İnsanların açlık ve sefalet içerisinde yaşam sürmesi karşısında vicdan sahibi bireylerin sorumluluk duygusu ile hareket etmeyip bencilce davranmaları insanlık onuru ile bağdaşmayan bir durumdur. Aç insanların varlığı gün gelecek bizim hayatımıza da önemli bir tehdit oluşturacaktır.

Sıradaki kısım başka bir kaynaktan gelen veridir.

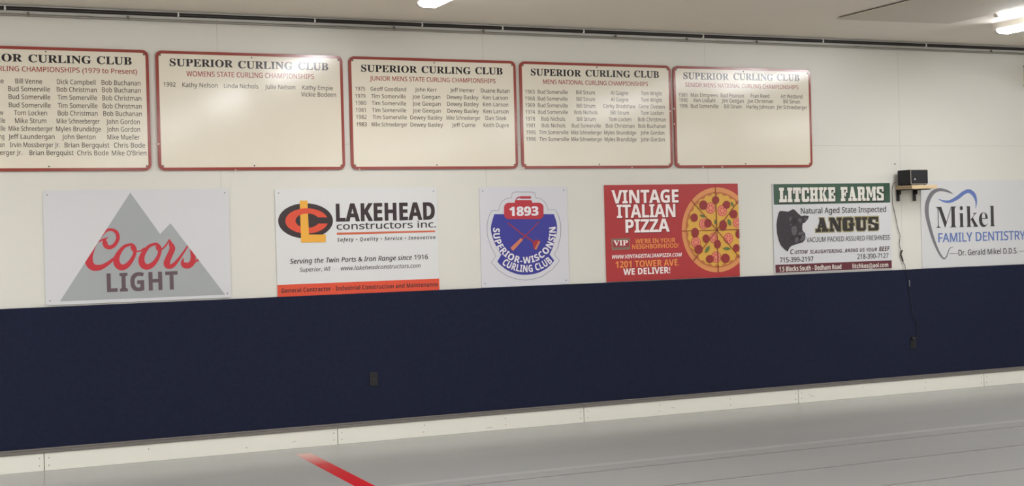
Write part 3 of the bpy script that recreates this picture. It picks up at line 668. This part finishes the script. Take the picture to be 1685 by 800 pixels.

İşletmelerin sahibi olan bireylerin varlıkların bir kısmını, sorumluluk duygu ile kazandıkları topluma geri vermeleri, toplumsal sorumluluklarının bir gereğidir. Çağdaş dünyada işletmelerin amaçları arasında topluma hizmet ve sosyal sorumluluk duygusu yer almalıdır. Hiçbir işletme kendi başına bir varlık elde edememektedir. Ne kazanılırsa toplumun oluşturduğu bireylerin ortak çabası ile kazanılmaktadır. Toplumun huzuru ve güveni, sağlanan ekonomik ortam ve ortak mekanımız olan dünya – coğrafya- kişinin kendi bireysel çabaları ile oluşmuş değildir. İşletmenin kurulabilmesi ve hayatiyetini devam ettirebilmesi için emek, sermaye, toprak ve girişimci gibi faktörler sayılır ama bu faktörlerin üçünün de kişisel çaba ile elde edilemeyecek hususlardan olduğu dikkate alınmaz. En azında bu üç faktörün kârdaki payının bir anlamda kendilerine iadesi demek olan topluma, doğaya ve ihtiyaç olan alanlara verilmesi gerektiği düşünülmez.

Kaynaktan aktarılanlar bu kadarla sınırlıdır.